La FCC enterre la neutralité du net

Les FAI américains pourront bloquer, censurer, limiter, discriminer et favoriser à leur guise, tant qu’ils restent transparents sur leurs abus. Entre brouillon d’accord signé à la dernière minute avec la FTC et promesse sur la capacité des opérateurs à s’autoréguler, on ne peut s’attendre qu’à une chose : le pire.

Sans la moindre surprise, le décret « To Restore The Internet Freedom » a été adopté par la Federal Communications Commission, par trois voix contre deux. Adieu les « common services » de l’Internet mobile et fixe : on revient aux bonnes vieilles classifications. La FCC abandonne en outre tout pouvoir de contrôle et de sanction des FAI, préférant une prérogative ô combien supérieure. Le régulateur pourra désormais enjoindre les fournisseurs d’accès à la transparence sur leurs pratiques, sur les blocages, les limitations de débit, les passe-droits accordés à ceux qui payent plus…

A moins d’un rebondissement de dernier instant, c’en est donc fini de la neutralité du net aux Etats-Unis. « Soyons absolument clairs. Après le vote d'aujourd'hui, les Américains pourront toujours accéder aux sites Web qu'ils veulent visiter. Ils pourront toujours profiter des services dont ils veulent profiter » assure Ajit Pai, le patron de la FCC. « Il y aura toujours des flics sur le qui-vive gardant un Internet libre et ouvert ».

Les FAI, des entreprises que les Américains adorent (détester)

Surtout le texte compte sur les FAI pour s’auto-réguler et éviter de commettre des abus. Mais Jessica Rosenworcel, commissaire de l’instance de « régulation » des télécoms opposée au texte, voit les choses autrement. « Nos fournisseurs d'accès à Internet vont obtenir de notre agence un nouveau pouvoir extraordinaire » écrit-elle. « Maintenant, ils vous diront qu'ils ne feront jamais ces choses [bloquer, dicriminer, etc...]. Mais sachez ceci: ils ont la capacité technique et l'incitation commerciale à discriminer et manipuler votre trafic Internet. Et maintenant, cette agence leur donne le feu vert légal pour aller de l'avant et le faire ».

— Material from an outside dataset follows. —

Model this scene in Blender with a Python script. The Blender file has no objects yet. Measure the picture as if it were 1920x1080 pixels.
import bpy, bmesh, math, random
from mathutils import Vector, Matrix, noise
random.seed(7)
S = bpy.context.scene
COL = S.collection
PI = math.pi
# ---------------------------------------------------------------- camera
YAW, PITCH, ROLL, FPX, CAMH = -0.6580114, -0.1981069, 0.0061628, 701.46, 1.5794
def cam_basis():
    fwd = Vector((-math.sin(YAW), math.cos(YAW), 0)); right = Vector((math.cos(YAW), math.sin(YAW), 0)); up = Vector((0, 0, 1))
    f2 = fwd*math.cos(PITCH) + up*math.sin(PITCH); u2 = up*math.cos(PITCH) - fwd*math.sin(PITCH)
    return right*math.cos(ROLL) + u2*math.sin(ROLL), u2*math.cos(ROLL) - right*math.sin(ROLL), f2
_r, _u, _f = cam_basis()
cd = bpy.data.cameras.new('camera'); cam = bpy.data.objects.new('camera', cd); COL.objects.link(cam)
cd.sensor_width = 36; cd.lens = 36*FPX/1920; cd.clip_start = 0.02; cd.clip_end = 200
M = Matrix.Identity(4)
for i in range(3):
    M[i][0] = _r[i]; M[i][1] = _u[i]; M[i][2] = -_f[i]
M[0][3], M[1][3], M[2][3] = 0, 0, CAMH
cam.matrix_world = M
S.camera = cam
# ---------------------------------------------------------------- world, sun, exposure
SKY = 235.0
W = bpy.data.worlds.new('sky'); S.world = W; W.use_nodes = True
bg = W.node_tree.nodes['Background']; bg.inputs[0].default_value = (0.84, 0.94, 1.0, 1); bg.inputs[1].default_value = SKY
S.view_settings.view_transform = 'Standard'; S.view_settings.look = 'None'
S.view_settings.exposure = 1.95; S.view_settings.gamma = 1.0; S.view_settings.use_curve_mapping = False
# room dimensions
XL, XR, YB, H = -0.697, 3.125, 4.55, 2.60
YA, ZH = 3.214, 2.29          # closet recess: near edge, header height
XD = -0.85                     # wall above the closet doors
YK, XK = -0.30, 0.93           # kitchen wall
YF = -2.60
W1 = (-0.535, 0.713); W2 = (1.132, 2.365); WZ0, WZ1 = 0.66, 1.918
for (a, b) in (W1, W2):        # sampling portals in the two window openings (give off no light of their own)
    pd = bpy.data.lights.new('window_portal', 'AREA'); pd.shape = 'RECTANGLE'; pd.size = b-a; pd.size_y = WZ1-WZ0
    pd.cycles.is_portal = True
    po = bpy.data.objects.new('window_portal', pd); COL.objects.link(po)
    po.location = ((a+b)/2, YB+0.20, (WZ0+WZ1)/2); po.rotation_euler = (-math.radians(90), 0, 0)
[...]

D’autres, la mairie de New York, l’Electronic Frontier Foundation, des sénateurs ou encore des juristes, ont appelé début décembre la FTC à retarder ce vote. Ils mettent en avant un « léger souci » susceptible de mettre à mal le texte : le champ des compétences de la Federal Trade Commission. Revenons un peu en arrière… La réglementation de 2015 mettait sur le même plan les services de téléphonie mobile et les services Internet fixe : tous deux étaient considérés dès lors comme des « common carriers » sur lesquels la FTC n’a pas compétence. C’est à la FCC de s’en charger.

Sur les (in)compétences de chacun

Mais l’année précédente (en 2014 donc), la FTC attaquait justement en justice AT&T sur son activité Internet. Malgré une victoire du régulateur en premier instance, une cour d’appel a ensuite donné raison à AT&T, celui-ci avançant qu’étant un opérateur fixe et mobile, ce n’est pas à la FTC de le sanctionner. Le gendarme américain du commerce fait à son tour appel, et l’affaire attend toujours son verdict, sans tenir compte de la réglementation de 2015 qui n’est pas rétroactive.

Problème : si le texte proposé par Ajit Pai devait être voté, les services Internet fixe retomberaient dans le champ des prérogatives de la FTC… jusqu’au verdict du tribunal statuant sur l’affaire FTT vs. AT&T. Car si la décision devait être en faveur de l’opérateur, les services Internet tomberaient dans un vide juridique, ni la FCC ni la FTC n’étant alors compétents.

Accord brouillon

Mais nos deux larrons ont trouvé une solution. La FTC et la FCC ont signé un brouillon d’accord définissant les rôles de chacun (un conseil, asseyez-vous avant de lire ce qui suit). Le régulateur des télécoms pourra examiner les plaintes des concurrents et des consommateurs et déterminer s’il s’agit bien de mauvaises pratiques des FAI. Le gendarme du commerce pourra faire… exactement la même chose.

Et si les abus sont prouvés, les deux régulateurs pourront sanctionner les mauvais élèves en exigeant d’eux qu’ils communiquent sur leurs mauvaises pratiques… et c’est à peu près tout. Au pire il sera (gentiment) demandé au FAI de régler le problème. Reprenons cette phrase mémorable de The Verge : « l'idée selon laquelle les FAI vont s’autoréguler serait hilarante si elle n'était qu'une blague et non la politique du gouvernement américain ».